__Task to carry out__
Copy the data that follows exactly. Include no pictures.
_ _ _ _ _
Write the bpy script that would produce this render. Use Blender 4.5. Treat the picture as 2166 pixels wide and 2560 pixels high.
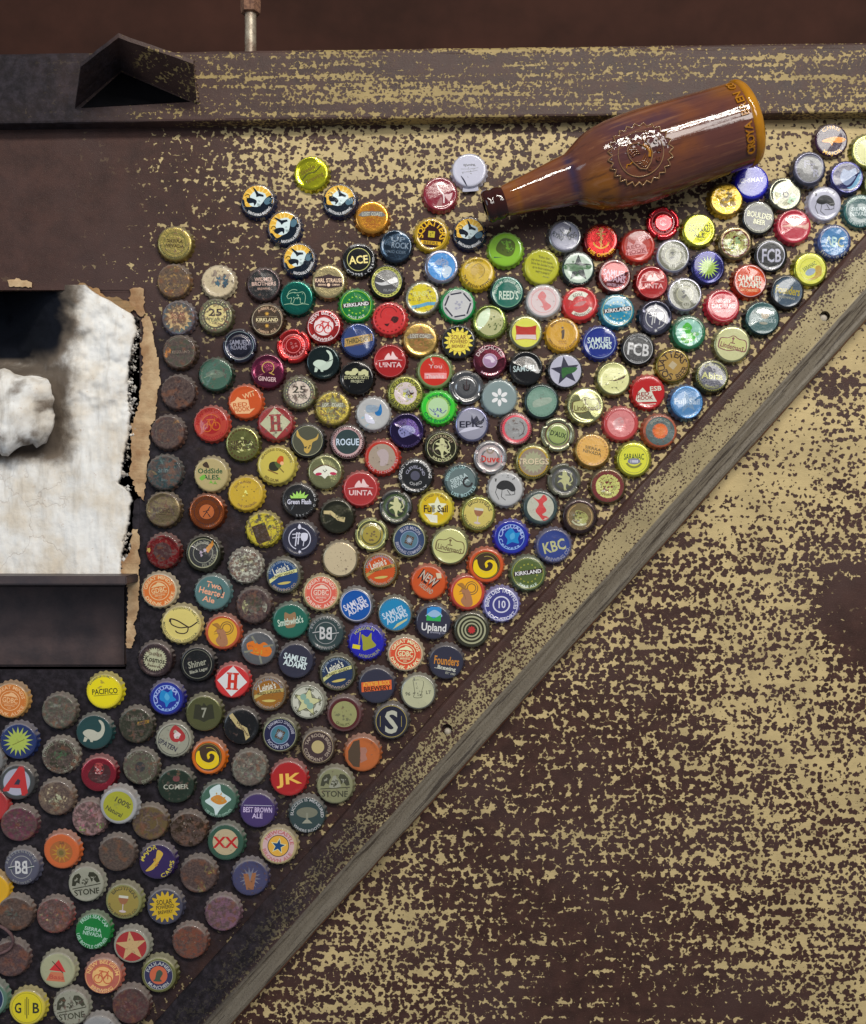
import bpy, bmesh, math, random
from mathutils import Matrix, Vector, noise
from mathutils.geometry import tessellate_polygon
R = math.radians
for o in list(bpy.data.objects): bpy.data.objects.remove(o)
S = bpy.context.scene
C = S.collection

# ---------------------------------------------------------------- frame of the place
# The kiln front stands upright. "Plan" coordinates: x right, y up, z out of the kiln
# front towards the viewer, in metres; M turns them into world space.
K = 0.00035; D = 0.85; HGT = 1.3
M = Matrix.Translation((0, 0, HGT)) @ Matrix.Rotation(R(90), 4, 'X')
def P(px, py, z=0.0):
    f = K * (D - z) / D
    return ((px - 1083) * f, (1280 - py) * f, z)

# ---------------------------------------------------------------- camera
cam_d = bpy.data.cameras.new('camera'); cam = bpy.data.objects.new('camera', cam_d); C.objects.link(cam)
cam.matrix_world = M @ Matrix.Translation((0, 0, D))
cam_d.sensor_fit = 'VERTICAL'; cam_d.sensor_height = 24
cam_d.lens = 24 * D / (2560 * K)
cam_d.clip_start = 0.02; cam_d.clip_end = 50
S.camera = cam
S.render.resolution_x = 866; S.render.resolution_y = 1024

# ---------------------------------------------------------------- world and lamps
w = bpy.data.worlds.new('World'); S.world = w; w.use_nodes = True
bg = w.node_tree.nodes['Background']; bg.inputs[0].default_value = (0.80, 0.86, 1.0, 1); bg.inputs[1].default_value = 0.21
def lamp(name, pos, target, sx, sy, power, col, spin=0):
    d = bpy.data.lights.new(name, 'AREA'); d.shape = 'RECTANGLE'; d.size = sx; d.size_y = sy
    d.energy = power; d.color = col
    o = bpy.data.objects.new(name, d); C.objects.link(o)
    p = Vector(pos); t = Vector(target)
    q = (p - t).to_track_quat('Z', 'Y').to_matrix().to_4x4()
    o.matrix_world = M @ Matrix.Translation(p) @ q @ Matrix.Rotation(R(spin), 4, 'Z')
    return o
lamp('ceiling_tube', (0.38, 1.60, 2.03), (0.2, 0.3, 0), 2.0, 0.034, 28, (1, 0.95, 0.86), 0)
lamp('ceiling_tube', (0.40, 1.78, 2.00), (0.2, 0.3, 0), 2.0, 0.034, 28, (1, 0.95, 0.86), 0)
lamp('skylight_pane', (0.72, 0.95, 2.0), (0.15, 0.1, 0), 0.36, 0.62, 7.5, (1, 0.97, 0.92), 8)
lamp('skylight_pane', (1.24, 0.95, 1.9), (0.15, 0.1, 0), 0.36, 0.62, 7.5, (1, 0.97, 0.92), 8)
lamp('cool_left_fill', (-1.9, 0.35, 1.5), (-0.3, 0, 0), 1.0, 1.0, 9, (0.72, 0.86, 1.0), 0)  # cool lamp added at the left to brighten the white lining
S.view_settings.view_transform = 'Standard'; S.view_settings.look = 'None'
S.view_settings.gamma = 1; S.view_settings.exposure = -0.10

# ---------------------------------------------------------------- helpers
def lin(c): return c / 12.92 if c <= 0.04045 else ((c + 0.055) / 1.055) ** 2.4
def hexc(h):
    m = h.endswith('m') and len(h) == 4
    v = [int(ch, 16) / 15 for ch in h[:3]]
    return tuple(lin(x) for x in v) + ((0.85 if m else 0.0),)
def rgb(r, g, b): return (lin(r / 255), lin(g / 255), lin(b / 255), 1)
def link(o, parent=None, mat=None, mw=None):
    C.objects.link(o)
    if parent: o.parent = parent
    elif mw is not None: o.matrix_world = mw
    else: o.matrix_world = M
    if mat and o.data and len(o.data.materials) == 0: o.data.materials.append(mat)
    return o
def tag(o, label=None, cat=None, group=None, kind=None):
    if label: o['label'] = label
    if cat: o['category'] = cat
    if group: o['group'] = group
    if kind: o['kind'] = kind
    return o
def mesh(name, vs, fs, smooth=True):
    me = bpy.data.meshes.new(name); me.from_pydata([tuple(v) for v in vs], [], fs); me.validate()
    if smooth: me.polygons.foreach_set('use_smooth', [True] * len(me.polygons))
    return me
def obj(name, vs, fs, mat=None, parent=None, smooth=True, mw=None):
    return link(bpy.data.objects.new(name, mesh(name, vs, fs, smooth)), parent, mat, mw)
def fattr(me, name, fn):
    a = me.attributes.new(name, 'FLOAT', 'POINT')
    a.data.foreach_set('value', [float(fn(v.co)) for v in me.vertices])
def sstep(a, b, x):
    t = min(1, max(0, (x - a) / (b - a))); return t * t * (3 - 2 * t)
def fbm(x, y, z=0.0, o=4):
    s = 0; a = 1; t = 0
    for i in range(o):
        s += a * noise.noise((x, y, z)); t += a; a *= .5; x *= 2.03; y *= 2.03; z += 7.1
    return s / t

class NT:
    def __init__(s, name):
        s.m = bpy.data.materials.new(name); s.m.use_nodes = True; s.t = s.m.node_tree; s.t.nodes.clear()
        s.out = s.n('ShaderNodeOutputMaterial'); s.b = s.n('ShaderNodeBsdfPrincipled')
        s.l(s.b.outputs[0], s.out.inputs[0])
    def n(s, ty, **kw):
        nd = s.t.nodes.new(ty)
        for k, v in kw.items(): setattr(nd, k, v)
        return nd
    def l(s, a, b): s.t.links.new(a, b)
    def put(s, inp, v):
        if hasattr(v, 'is_linked') or hasattr(v, 'links'): s.l(v, inp)
        else: inp.default_value = v
    def math(s, op, a, b=0.0, c=None):
        nd = s.n('ShaderNodeMath', operation=op); s.put(nd.inputs[0], a); s.put(nd.inputs[1], b)
        if c is not None: s.put(nd.inputs[2], c)
        return nd.outputs[0]
    def mix(s, f, a, b):
        nd = s.n('ShaderNodeMix', data_type='RGBA'); s.put(nd.inputs[0], f); s.put(nd.inputs[6], a); s.put(nd.inputs[7], b)
        return nd.outputs[2]
    def coord(s, scale=(1, 1, 1), rot=(0, 0, 0), src=None, kind='Object'):
        if src is None: src = s.n('ShaderNodeTexCoord').outputs[kind]
        mp = s.n('ShaderNodeMapping'); s.l(src, mp.inputs[0]); mp.inputs['Scale'].default_value = scale; mp.inputs['Rotation'].default_value = rot
        return mp.outputs[0]
    def noise(s, vec, scale, detail=4, rough=.55, out=0):
        nd = s.n('ShaderNodeTexNoise'); s.l(vec, nd.inputs['Vector']); nd.inputs['Scale'].default_value = scale
        nd.inputs['Detail'].default_value = detail; nd.inputs['Roughness'].default_value = rough
        return nd.outputs[out]
    def vor(s, vec, scale, rnd=1.0, feature='F1'):
        nd = s.n('ShaderNodeTexVoronoi', feature=feature); s.l(vec, nd.inputs['Vector']); nd.inputs['Scale'].default_value = scale
        nd.inputs['Randomness'].default_value = rnd
        return nd
    def ramp(s, f, a, b, lo=0.0, hi=1.0):
        nd = s.n('ShaderNodeMapRange', interpolation_type='SMOOTHSTEP'); s.put(nd.inputs[0], f); s.put(nd.inputs[1], a); s.put(nd.inputs[2], b)
        nd.inputs[3].default_value = lo; nd.inputs[4].default_value = hi
        return nd.outputs[0]
    def attr(s, name, ty='GEOMETRY'):
        return s.n('ShaderNodeAttribute', attribute_name=name, attribute_type=ty)
    def bump(s, h, dist, strength=1.0):
        nd = s.n('ShaderNodeBump'); s.l(h, nd.inputs['Height']); nd.inputs['Distance'].default_value = dist; nd.inputs['Strength'].default_value = strength
        s.l(nd.outputs[0], s.b.inputs['Normal']); return nd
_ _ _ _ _
__Completed exercise__
Write the bpy script that would produce this render. Use Blender 4.5. Treat the picture as 2166 pixels wide and 2560 pixels high.
import bpy, bmesh, math, random
from mathutils import Matrix, Vector, noise
from mathutils.geometry import tessellate_polygon
R = math.radians
for o in list(bpy.data.objects): bpy.data.objects.remove(o)
S = bpy.context.scene
C = S.collection

# ---------------------------------------------------------------- frame of the place
# The kiln front stands upright. "Plan" coordinates: x right, y up, z out of the kiln
# front towards the viewer, in metres; M turns them into world space.
K = 0.00035; D = 0.85; HGT = 1.3
M = Matrix.Translation((0, 0, HGT)) @ Matrix.Rotation(R(90), 4, 'X')
def P(px, py, z=0.0):
    f = K * (D - z) / D
    return ((px - 1083) * f, (1280 - py) * f, z)

# ---------------------------------------------------------------- camera
cam_d = bpy.data.cameras.new('camera'); cam = bpy.data.objects.new('camera', cam_d); C.objects.link(cam)
cam.matrix_world = M @ Matrix.Translation((0, 0, D))
cam_d.sensor_fit = 'VERTICAL'; cam_d.sensor_height = 24
cam_d.lens = 24 * D / (2560 * K)
cam_d.clip_start = 0.02; cam_d.clip_end = 50
S.camera = cam
S.render.resolution_x = 866; S.render.resolution_y = 1024

# ---------------------------------------------------------------- world and lamps
w = bpy.data.worlds.new('World'); S.world = w; w.use_nodes = True
bg = w.node_tree.nodes['Background']; bg.inputs[0].default_value = (0.80, 0.86, 1.0, 1); bg.inputs[1].default_value = 0.21
def lamp(name, pos, target, sx, sy, power, col, spin=0):
    d = bpy.data.lights.new(name, 'AREA'); d.shape = 'RECTANGLE'; d.size = sx; d.size_y = sy
    d.energy = power; d.color = col
    o = bpy.data.objects.new(name, d); C.objects.link(o)
    p = Vector(pos); t = Vector(target)
    q = (p - t).to_track_quat('Z', 'Y').to_matrix().to_4x4()
    o.matrix_world = M @ Matrix.Translation(p) @ q @ Matrix.Rotation(R(spin), 4, 'Z')
    return o
lamp('ceiling_tube', (0.38, 1.60, 2.03), (0.2, 0.3, 0), 2.0, 0.034, 28, (1, 0.95, 0.86), 0)
lamp('ceiling_tube', (0.40, 1.78, 2.00), (0.2, 0.3, 0), 2.0, 0.034, 28, (1, 0.95, 0.86), 0)
lamp('skylight_pane', (0.72, 0.95, 2.0), (0.15, 0.1, 0), 0.36, 0.62, 7.5, (1, 0.97, 0.92), 8)
lamp('skylight_pane', (1.24, 0.95, 1.9), (0.15, 0.1, 0), 0.36, 0.62, 7.5, (1, 0.97, 0.92), 8)
lamp('cool_left_fill', (-1.9, 0.35, 1.5), (-0.3, 0, 0), 1.0, 1.0, 9, (0.72, 0.86, 1.0), 0)  # cool lamp added at the left to brighten the white lining
S.view_settings.view_transform = 'Standard'; S.view_settings.look = 'None'
S.view_settings.gamma = 1; S.view_settings.exposure = -0.10

# ---------------------------------------------------------------- helpers
def lin(c): return c / 12.92 if c <= 0.04045 else ((c + 0.055) / 1.055) ** 2.4
def hexc(h):
    m = h.endswith('m') and len(h) == 4
    v = [int(ch, 16) / 15 for ch in h[:3]]
    return tuple(lin(x) for x in v) + ((0.85 if m else 0.0),)
def rgb(r, g, b): return (lin(r / 255), lin(g / 255), lin(b / 255), 1)
def link(o, parent=None, mat=None, mw=None):
    C.objects.link(o)
    if parent: o.parent = parent
    elif mw is not None: o.matrix_world = mw
    else: o.matrix_world = M
    if mat and o.data and len(o.data.materials) == 0: o.data.materials.append(mat)
    return o
def tag(o, label=None, cat=None, group=None, kind=None):
    if label: o['label'] = label
    if cat: o['category'] = cat
    if group: o['group'] = group
    if kind: o['kind'] = kind
    return o
def mesh(name, vs, fs, smooth=True):
    me = bpy.data.meshes.new(name); me.from_pydata([tuple(v) for v in vs], [], fs); me.validate()
    if smooth: me.polygons.foreach_set('use_smooth', [True] * len(me.polygons))
    return me
def obj(name, vs, fs, mat=None, parent=None, smooth=True, mw=None):
    return link(bpy.data.objects.new(name, mesh(name, vs, fs, smooth)), parent, mat, mw)
def fattr(me, name, fn):
    a = me.attributes.new(name, 'FLOAT', 'POINT')
    a.data.foreach_set('value', [float(fn(v.co)) for v in me.vertices])
def sstep(a, b, x):
    t = min(1, max(0, (x - a) / (b - a))); return t * t * (3 - 2 * t)
def fbm(x, y, z=0.0, o=4):
    s = 0; a = 1; t = 0
    for i in range(o):
        s += a * noise.noise((x, y, z)); t += a; a *= .5; x *= 2.03; y *= 2.03; z += 7.1
    return s / t

class NT:
    def __init__(s, name):
        s.m = bpy.data.materials.new(name); s.m.use_nodes = True; s.t = s.m.node_tree; s.t.nodes.clear()
        s.out = s.n('ShaderNodeOutputMaterial'); s.b = s.n('ShaderNodeBsdfPrincipled')
        s.l(s.b.outputs[0], s.out.inputs[0])
    def n(s, ty, **kw):
        nd = s.t.nodes.new(ty)
        for k, v in kw.items(): setattr(nd, k, v)
        return nd
    def l(s, a, b): s.t.links.new(a, b)
    def put(s, inp, v):
        if hasattr(v, 'is_linked') or hasattr(v, 'links'): s.l(v, inp)
        else: inp.default_value = v
    def math(s, op, a, b=0.0, c=None):
        nd = s.n('ShaderNodeMath', operation=op); s.put(nd.inputs[0], a); s.put(nd.inputs[1], b)
        if c is not None: s.put(nd.inputs[2], c)
        return nd.outputs[0]
    def mix(s, f, a, b):
        nd = s.n('ShaderNodeMix', data_type='RGBA'); s.put(nd.inputs[0], f); s.put(nd.inputs[6], a); s.put(nd.inputs[7], b)
        return nd.outputs[2]
    def coord(s, scale=(1, 1, 1), rot=(0, 0, 0), src=None, kind='Object'):
        if src is None: src = s.n('ShaderNodeTexCoord').outputs[kind]
        mp = s.n('ShaderNodeMapping'); s.l(src, mp.inputs[0]); mp.inputs['Scale'].default_value = scale; mp.inputs['Rotation'].default_value = rot
        return mp.outputs[0]
    def noise(s, vec, scale, detail=4, rough=.55, out=0):
        nd = s.n('ShaderNodeTexNoise'); s.l(vec, nd.inputs['Vector']); nd.inputs['Scale'].default_value = scale
        nd.inputs['Detail'].default_value = detail; nd.inputs['Roughness'].default_value = rough
        return nd.outputs[out]
    def vor(s, vec, scale, rnd=1.0, feature='F1'):
        nd = s.n('ShaderNodeTexVoronoi', feature=feature); s.l(vec, nd.inputs['Vector']); nd.inputs['Scale'].default_value = scale
        nd.inputs['Randomness'].default_value = rnd
        return nd
    def ramp(s, f, a, b, lo=0.0, hi=1.0):
        nd = s.n('ShaderNodeMapRange', interpolation_type='SMOOTHSTEP'); s.put(nd.inputs[0], f); s.put(nd.inputs[1], a); s.put(nd.inputs[2], b)
        nd.inputs[3].default_value = lo; nd.inputs[4].default_value = hi
        return nd.outputs[0]
    def attr(s, name, ty='GEOMETRY'):
        return s.n('ShaderNodeAttribute', attribute_name=name, attribute_type=ty)
    def bump(s, h, dist, strength=1.0):
        nd = s.n('ShaderNodeBump'); s.l(h, nd.inputs['Height']); nd.inputs['Distance'].default_value = dist; nd.inputs['Strength'].default_value = strength
        s.l(nd.outputs[0], s.b.inputs['Normal']); return nd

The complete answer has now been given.